Кроме того, Чернышевский вплотную связывает в своей диссертации достижения культуры с развитием производства, с демократизацией и, в конечном счете, с достатком. «Когда у человека сердце пусто, он может давать волю своему воображению, — пишет он, — но как скоро есть хотя сколько-нибудь удовлетворительная действительность, крылья фантазии связаны. Фантазия вообще овладевает нами только тогда, когда мы слишком скудны в действительности.
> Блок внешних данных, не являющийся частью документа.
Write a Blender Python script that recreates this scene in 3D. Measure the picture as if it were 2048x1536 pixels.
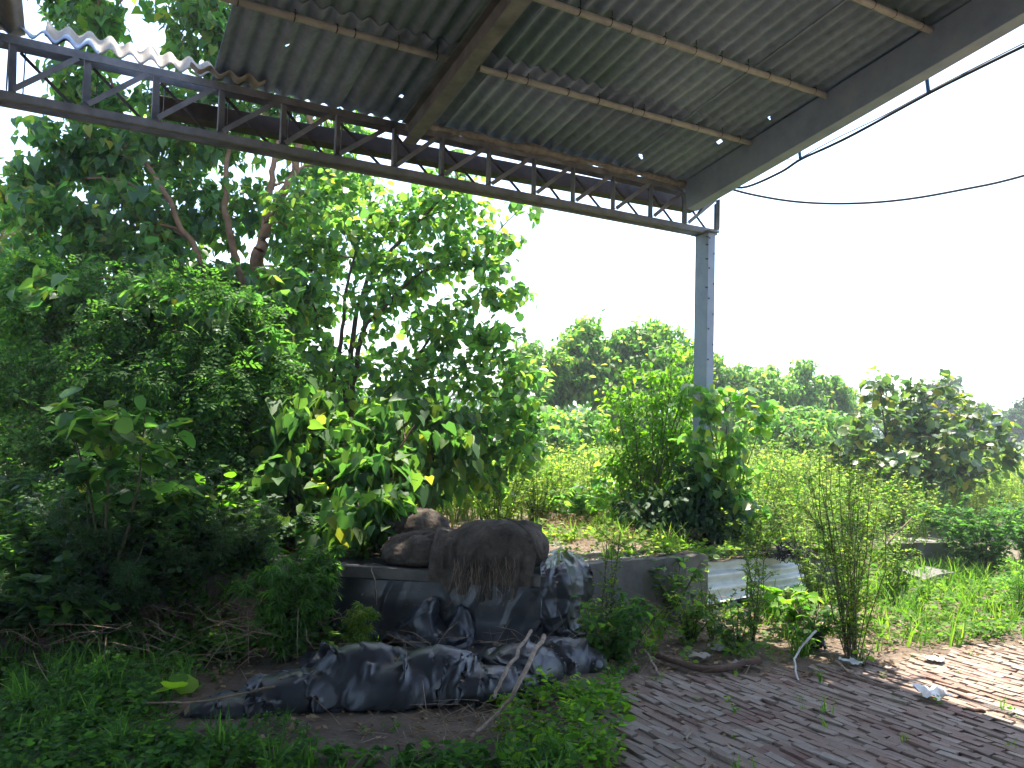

Лежа на голых досках, человеку иногда приходит в голову мечтать о роскошной постели, о кровати какого-нибудь неслыханно драгоценного дерева, о пуховике из гагачьего пуха, о подушках с брабантскими кружевами, о пологе из какой-то невообразимой лионской материи, — но неужели станет мечтать обо всем этом здоровый человек, когда у него есть не роскошная, но довольно мягкая и удобная постель?» Эта небесспорная, но довольно здравая аргументация, как это часто случалось у Чернышевского, на глазах у изумленного читателя приобретает причудливый, избыточный, барочный характер, против которого так горячо выступает сам автор: растущая на глазах фантастическая кровать того и гляди вытолкнет даже самые разумные доводы за край всякой приемлемой полемики.
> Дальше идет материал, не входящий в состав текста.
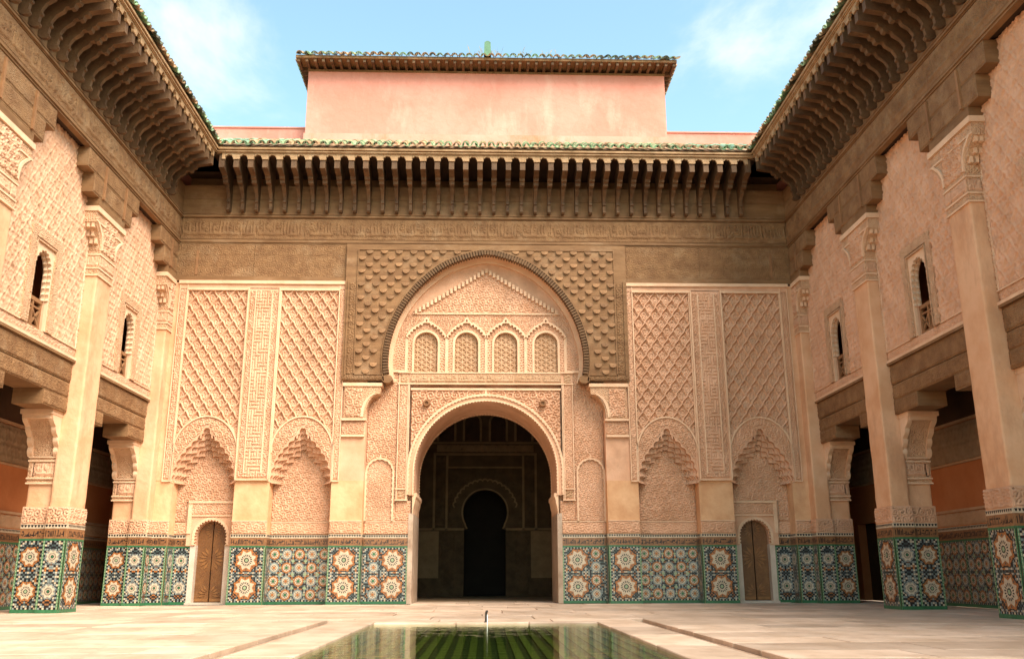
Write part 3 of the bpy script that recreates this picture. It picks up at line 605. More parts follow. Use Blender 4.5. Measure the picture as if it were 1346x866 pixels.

Близорукий чуть ли не до слепоты, вежливо кланявшийся валявшимся на стульях шубам Чернышевский не мог не стать воплощением излюбленного большевиками мистического тезиса о преобладании внутреннего, духовного, теоретического зрения над внешним, физическим. Тем не менее все заслуги перед современной массовой культурой Чернышевскому приходится приписывать задним числом. Поэтому нет ничего удивительного в том, что в той самой повседневной действительности, о которой Чернышевский отзывался с таким почтением, его карьера властителя дум началась с парадокса.

Замечательно описана встреча с будущим работодателем Чернышевского, поэтом и издателем Некрасовым, в дневнике того, кто еще совсем недавно говорил о непреложном соответствии личности автора его творчеству. «Лишь послышались первые звуки его голоса: „Панаев…“, — пишет Чернышевский, — я был поражен и опечален еще больше первого впечатления, произведенного хилым видом вошедшего: голос его был слабый шепот, еле слышный мне, хоть я сидел в двух шагах от Панаева, подле которого он стал». «Он» — это был прославленный автор строк, призывавших читателя к политическому самоубийству: «Иди и гибни безупречно — / Умрешь недаром: дело прочно, / Когда под ним струится кровь».

Некрасов с профессиональным чутьем крупного игрока и сибарита почувствовал в Чернышевском будущего золотого тельца — и не ошибся. К моменту защиты ненужной уже диссертации Чернышевский больше года заведовал в журнале «Современник» отделом критики и библиографии.

В качестве литературного критика Чернышевский снова обнаружил особый интерес ко всему новому и актуальному. У него был безошибочный вкус, позволявший ему без труда сделать правильный выбор между рассказом Льва Толстого и романом Авдеева. Это качество кажется вполне естественной принадлежностью едва ли не всякого любителя литературы только тогда, когда история после многолетних перипетий расставит всех по местам. В рамках же литературной повседневности, среди калейдоскопического разнообразия вкусов, направлений, авторских и издательских стратегий и критических оценок способность быстро и уверенно отличать хорошее от плохого — хороший, развитый вкус — это исключительно редкое свойство, во многом отвечающее за формирование национальной культуры.

Так, в прозе Гоголя Чернышевский сразу же угадал магистральный путь развития отечественной литературной риторики — которого сам впоследствии старался придерживаться. В статье о «Севастопольских рассказах» Толстого — его дебютной книге — Чернышевский отметил, прежде всего, виртуозное использование Толстым техники внутреннего монолога, который впоследствии сам Толстой, а следом за ним и Джойс сумели превратить в поток сознания — основу литературного модернизма, одного из основных течений следующего века. «Имея дело с реализмом, вы обращаетесь к фактам, на которых основан мир; это та самая реальность, которая превращает романтизм в кашу. (…) Природа лишена романтики. Это мы вкладываем в нее романтику и это — ложная позиция, абсурдная, как всякий эгоизм. В „Улиссе“ я старался держаться ближе к факту», — в этом письме Джойса можно было бы услышать прямое продолжение критической позиции Чернышевского, если бы сама эта позиция не была отголоском давно уже зарождавшейся в Европе эстетики повседневности и практицизма. Требуя от искусства не столько пользы в широком понимании, сколько легко калькулируемой утилитарности в духе чрезвычайно популярного в те времена английского философа Бентама, Чернышевский во многом был предшественником конструктивистов.